-- Required task --
Go through the records line by line and work out how many lines hold the word "that". Answer with the number only.
** START Given records **
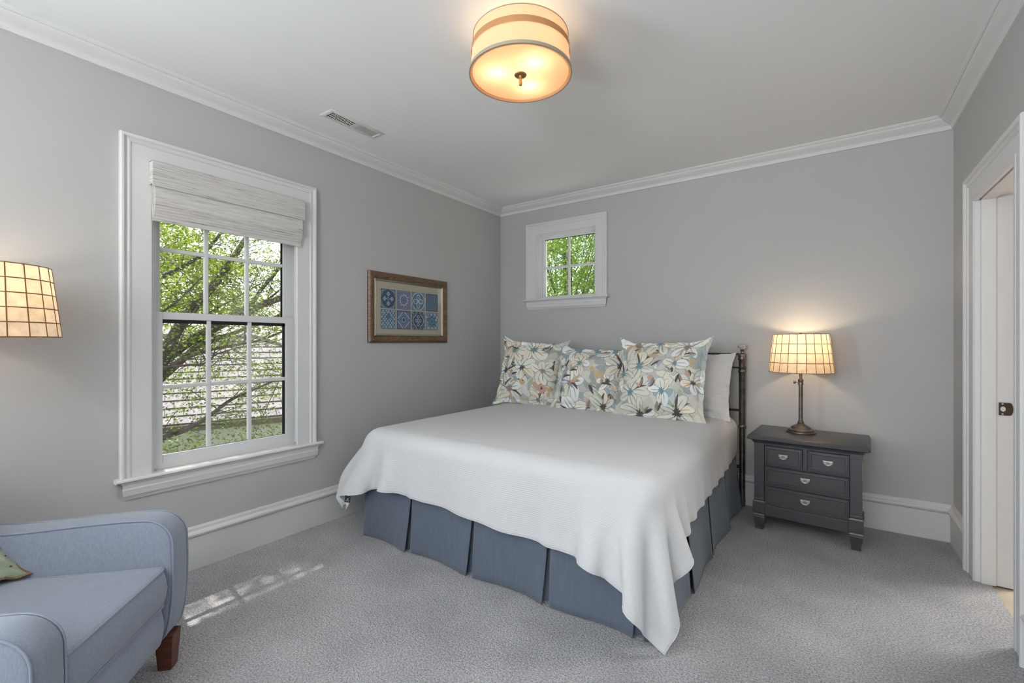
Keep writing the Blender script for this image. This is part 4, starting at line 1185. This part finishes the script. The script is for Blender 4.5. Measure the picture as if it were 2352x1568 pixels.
def cushion_box(x0, x1, y0, y1, z0, z1, crown, r=0.02, nb=0.012, n=26):
    """soft box: rounded outline, domed top, bulging boxing"""
    g = MB(); rings = []
    def outl(inset_, z, lift=0):
        P = []; rr = max(0.03 - inset_, 0.004)
        ax0, ax1, ay0, ay1 = x0+inset_, x1-inset_, y0+inset_, y1-inset_
        for cx, cy, a0 in ((ax1-rr, ay1-rr, 0), (ax0+rr, ay1-rr, 90), (ax0+rr, ay0+rr, 180), (ax1-rr, ay0+rr, 270)):
            for k in range(5):
                a = R(a0+90*k/4); P.append((cx+rr*math.cos(a), cy+rr*math.sin(a), z))
        return P
    hx, hy = (x1-x0)/2, (y1-y0)/2
    for q in (0.98, 0.75, 0.5, 0.25): rings.append(outl(min(hx, hy)*q, z0 - 0.0))
    rings += [outl(0.006, z0), outl(0.0, z0+0.006), outl(-nb*0.6, z0+(z1-z0)*0.25), outl(-nb, z0+(z1-z0)*0.5), outl(-nb*0.6, z0+(z1-z0)*0.75), outl(0.0, z1-0.006), outl(0.006, z1)]
    for q in (0.06, 0.14, 0.25, 0.4, 0.6, 0.8, 0.98): rings.append(outl(min(hx, hy)*q, z1 + crown*(1-(1-q)**2.5)))
    g.loft(rings)
    return g, outl(0.001, z1-0.001), outl(0.001, z0+0.001)
g, e1, e0 = cushion_box(-0.256, 0.256, -0.62, 0.018, 0.290, 0.425, 0.020)
sc = g.build('seat_cushion', M_arm, ac, smooth=60)
for e in (e1, e0):
    g = MB(); g.tube_closed(e, 0.0036, 8); g.build('piping', M_pipe, sc, smooth=180)
g, e1, e0 = cushion_box(-0.262, 0.262, -0.66, 0.006, 0.140, 0.286, 0.0, nb=0.010)
g.build('seat_frame', M_arm, ac, smooth=60)
g, e1, e0 = cushion_box(-0.375, 0.375, -0.09, 0.09, 0.0, 0.70, 0.02, nb=0.006)
bk = g.build('backrest', M_arm, ac, smooth=60, M=Matrix.Translation((0, -0.755, 0.145)) @ Matrix.Rotation(R(7), 4, 'X'))
g, e1, e0 = cushion_box(-0.25, 0.25, -0.065, 0.065, 0.0, 0.44, 0.02, nb=0.02)
g.build('back_cushion', M_arm, ac, smooth=60, M=Matrix.Translation((0, -0.615, 0.445)) @ Matrix.Rotation(R(9), 4, 'X'))
for sx in (-1, 1):
    for yy, s in ((-0.018, 1), (-0.74, -1)):
        g = MB(); xc = sx*0.335 if s > 0 else sx*0.30
        g.loft([[(xc-w, yy-w, z), (xc+w, yy-w, z), (xc+w, yy+w, z), (xc-w, yy+w, z)] for w, z in ((0.024, 0.0), (0.033, 0.14))])
        g.build('leg', M_wood, ac, bevel=0.003)
# small green throw pillow on the seat
M_green = paint('sage_silk', (0.24, 0.28, 0.19), 0.45, noise=(7, 0.3), sheen=0.3)
tp = pillow('throw_pillow', 0.33, 0.30, 0.13, 0.001, M_green, 77, n=60, ears=0.012)
place(tp, (0.625, 0.175, 0.452), 108, 54, 0)
tag(tp, 'small sage green silk pillow with beads and a braided edge on the armchair', 'throw pillow')
tp.data.polygons.foreach_set('use_smooth', [True]*len(tp.data.polygons))
n = 60; vv = tp.data.vertices
bd = [(i, 0) for i in range(n)] + [(n-1, j) for j in range(1, n)] + [(i, n-1) for i in range(n-2, -1, -1)] + [(0, j) for j in range(n-2, 0, -1)]
g = MB(); g.tube_closed([vv[a*n+b].co for a, b in bd], 0.0045, 6)
for k in range(0, 0): pass
M_cord = paint('brown_gold_braid', (0.16, 0.10, 0.04), 0.6, noise=(260, 0.8))
g.build('braided_cord', M_cord, tp, smooth=180)
M_bead = paint('copper_bead', (0.17, 0.06, 0.02), 0.3, 0.5)
g = MB(); rg = random.Random(4)
for i in range(6, n-5, 8):
    for j in range(6, n-5, 8):
        c = vv[i*n + min(n-1, j+(4 if (i//8) % 2 else 0))].co
        g.lathe([(0.0005, -0.003), (0.003, -0.002), (0.0042, 0), (0.003, 0.002), (0.0005, 0.003)], (c.x, c.y-0.001, c.z), 8)
tag(g.build('beads', M_bead, tp, smooth=180), kind='stuff')
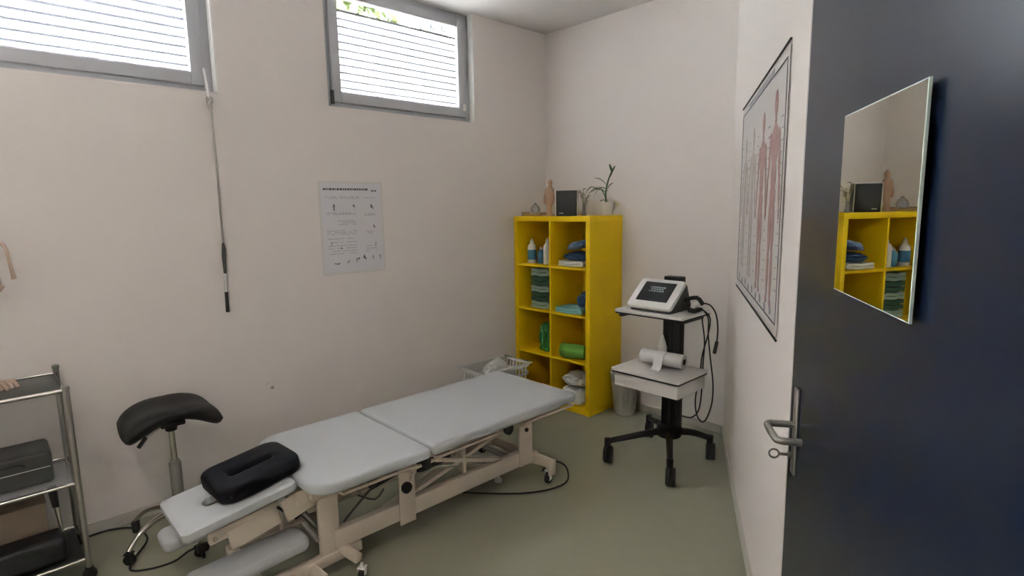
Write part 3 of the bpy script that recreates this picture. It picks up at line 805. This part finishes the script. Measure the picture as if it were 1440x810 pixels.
# scissor lift links
for x in (0.82, 1.07):
    b = MB(); b.beam((x, -1.50, 0.345), (x, -2.28, 0.155), 0.022, 0.055, 0.004, up=(1, 0, 0)); b.build('lift_arm', M_cream, bed)
    b = MB(); b.beam((x + 0.028, -1.52, 0.16), (x + 0.028, -2.02, 0.33), 0.022, 0.050, 0.004, up=(1, 0, 0)); b.build('lift_arm', M_cream, bed)
    b = MB(); b.beam((x + 0.028, -1.84, 0.20), (x + 0.028, -1.84, 0.37), 0.02, 0.05, 0.004, up=(1, 0, 0)); b.build('lift_strut', M_cream, bed)
for y, z in ((-2.30, 0.345), (-1.53, 0.18)):
    b = MB(); b.tube([(0.80, y, z), (1.10, y, z)], 0.016, 12); b.build('cross_shaft', M_metal, bed)
b = MB(); b.beam((1.10, -2.16, 0.330), (1.10, -1.66, 0.180), 0.012, 0.012, 0.002); b.build('gas_strut', M_chrome, bed)
b = MB(); b.box((1.07, -2.02, 0.335), (0.10, 0.20, 0.085), 0.012); b.tube([(1.07, -2.12, 0.34), (1.07, -2.35, 0.30)], 0.022, 12); b.build('lift_motor', M_dark, bed)
b = MB(); b.box((1.15, -2.115, 0.372), (0.07, 0.055, 0.085), 0.006); b.build('joint_bracket', M_dark, bed)
b = MB(); b.tube([(1.175, -2.20, 0.36), (1.175, -2.05, 0.365)], 0.009, 8); b.tube([(1.16, -2.16, 0.345), (1.16, -2.19, 0.30)], 0.006, 8); b.build('release_lever', M_cream, bed)
b = MB()
b.tube([(1.10, -2.50, 0.20), (1.11, -2.42, 0.27), (1.11, -2.33, 0.33)], 0.005, 8, smooth=3)
b.tube([(1.11, -2.43, 0.30), (1.11, -2.35, 0.25), (1.105, -2.30, 0.28)], 0.004, 8, smooth=3)
b.build('hose', M_smoke, bed)
# head section mechanism
b = MB()
b.beam((1.085, -2.70, 0.385), (1.10, -2.52, 0.385), 0.06, 0.07, 0.005)
b.beam((1.10, -2.75, 0.35), (1.10, -2.60, 0.39), 0.02, 0.10, 0.004)
b.build('head_bracket', M_cream, bed)
for x in (0.86, 1.065):
    b = MB(); b.beam((x, -2.68, 0.375), (x, -3.02, 0.335), 0.025, 0.05, 0.004); b.build('head_rail', M_cream, bed)
b = MB(); b.beam((1.07, -2.95, 0.30), (1.07, -2.76, 0.335), 0.016, 0.085, 0.004); b.build('side_plate', M_cream, bed)
b = MB(); b.box((1.085, -2.745, 0.385), (0.03, 0.028, 0.04), 0.003, Rh); b.build('clamp_block', M_white, bed)
b = MB(); b.tube([(1.095, -2.77, 0.375), (1.10, -2.70, 0.30)], 0.006, 8); b.tube([(1.10, -2.70, 0.30), (1.10, -2.62, 0.345)], 0.004, 8); b.build('release_lever', M_dark, bed, label='thin black lever')
b = MB(); b.tube([(1.10, -2.74, 0.402), (1.10, -2.69, 0.405)], 0.006, 8); b.build('locking_pin', M_chrome, bed)
b = MB(); b.tube([(0.83, -3.0, 0.335), (1.09, -3.0, 0.335)], 0.008, 8); b.build('tie_rod', M_chrome, bed)
b = MB(); b.tube([(1.05, -2.66, 0.25), (1.10, -2.62, 0.17), (1.08, -2.56, 0.12)], 0.012, 8); b.tube([(1.0, -2.66, 0.30), (1.05, -2.60, 0.2), (1.05, -2.52, 0.13)], 0.014, 8); b.build('support_strut', M_metal, bed)
# lowered arm rests
for x in (0.66, 1.075):
    b = MB(); b.slab(rrect(0.155, 0.44, 0.04), 0.160, 0.215, 0.020, rotx(math.radians(3)), 4, (x, -2.875, 0.0)); b.build('arm_rest', M_vinyl, bed)
    b = MB(); xi = x + 0.10 if x < 0.9 else x - 0.09
    b.beam((x, -2.80, 0.16), (xi, -2.72, 0.16), 0.03, 0.02, 0.003); b.tube([(xi, -2.72, 0.155), (xi, -2.72, 0.37)], 0.012, 10)
    b.build('arm_rest_bracket', M_cream, bed)
# cross feet with castors
def caster(x, y, parent, r=0.028, top=0.075, wheel=M_rubber, fork=M_white, nm='castor', ang=0.0):
    b = MB()
    R = rotz(ang)
    b.lathe([(r * 0.45, -0.011), (r * 0.95, -0.011), (r, -0.007), (r, 0.007), (r * 0.95, 0.011), (r * 0.45, 0.011)], (x, y, r + 0.0006), 18, R @ roty(PI / 2))
    w = b.build(nm, wheel, parent)
    b = MB()
    for s in (-1, 1):
        c = Vector((x, y, r + 0.008)) + R @ Vector((s * 0.0145, 0, 0)); b.box(c, (0.003, r * 0.9, r * 1.2), 0.001, R)
    b.box((x, y, 2 * r + 0.006), (0.034, 0.034, 0.006), 0.002, R)
    b.tube([(x, y, 2 * r + 0.006), (x, y, top)], 0.007, 8)
    f = b.build('castor_fork', fork, w)
    return w
b = MB(); b.beam((0.64, -1.335, 0.120), (1.26, -1.335, 0.120), 0.045, 0.045, 0.005)
for x in (0.76, 1.12): b.beam((x, -1.46, 0.135), (x, -1.32, 0.125), 0.04, 0.06, 0.005)
b.box((1.262, -1.335, 0.10), (0.016, 0.05, 0.085), 0.004); b.box((0.638, -1.335, 0.10), (0.016, 0.05, 0.085), 0.004)
b.build('cross_foot', M_cream, bed)
for x in (0.665, 1.235): caster(x, -1.335, bed, 0.035, 0.11, ang=0.3)
b = MB()
b.beam((1.10, -1.36, 0.105), (1.155, -1.30, 0.085), 0.03, 0.03, 0.004)
b.build('brake_arm', M_cream, bed)
b = MB(); b.tube([(1.06, -1.56, 0.115), (1.06, -1.56, 0.05)], 0.009, 10); b.lathe([(0.022, 0.03), (0.022, 0.045), (0.01, 0.05)], (1.06, -1.56, 0.0), 14); b.build('levelling_foot', M_white, bed)
for a_, b_ in (((1.12, -2.53, 0.105), (1.225, -2.50, 0.085)), ((0.76, -2.53, 0.105), (0.655, -2.50, 0.085)), ((1.10, -2.67, 0.075), (1.235, -2.66, 0.075))):
    b = MB(); b.beam(a_, b_, 0.035, 0.035, 0.005); b.build('castor_arm', M_cream, bed)
for x, y in ((1.235, -2.495), (0.645, -2.495), (0.76, -2.84), (1.12, -2.84)):
    caster(x, y, bed, 0.022, 0.07, ang=0.6, nm='castor')

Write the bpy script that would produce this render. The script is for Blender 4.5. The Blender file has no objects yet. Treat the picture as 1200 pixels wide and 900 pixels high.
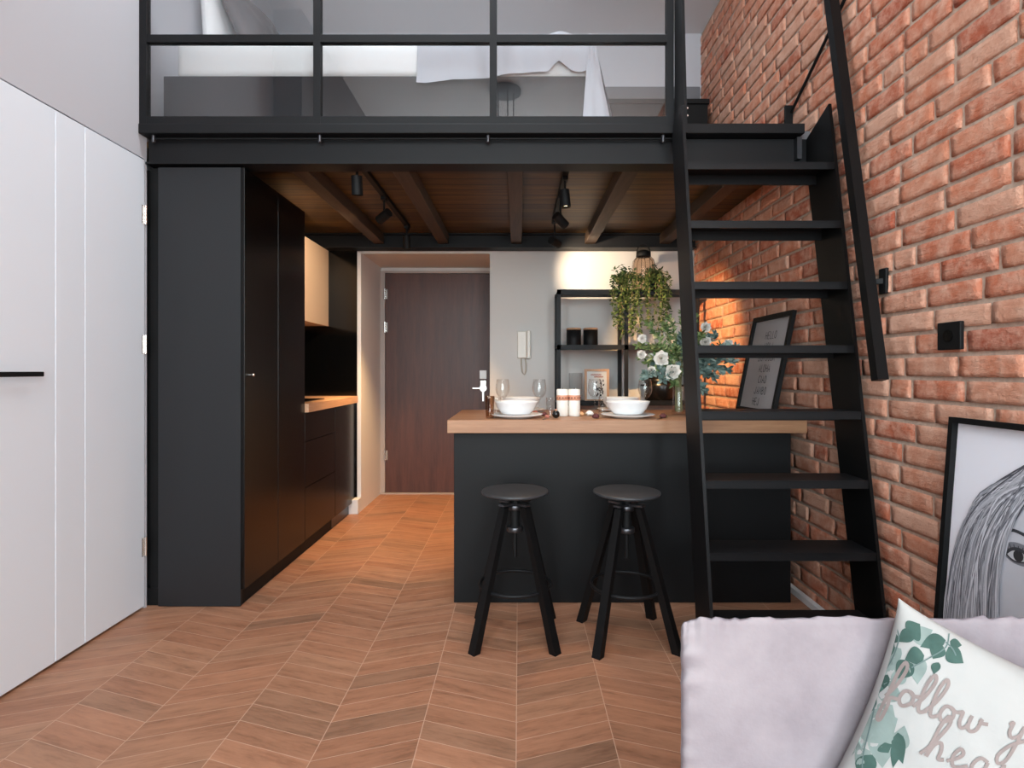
** END Given records **
-- Exercise response --
2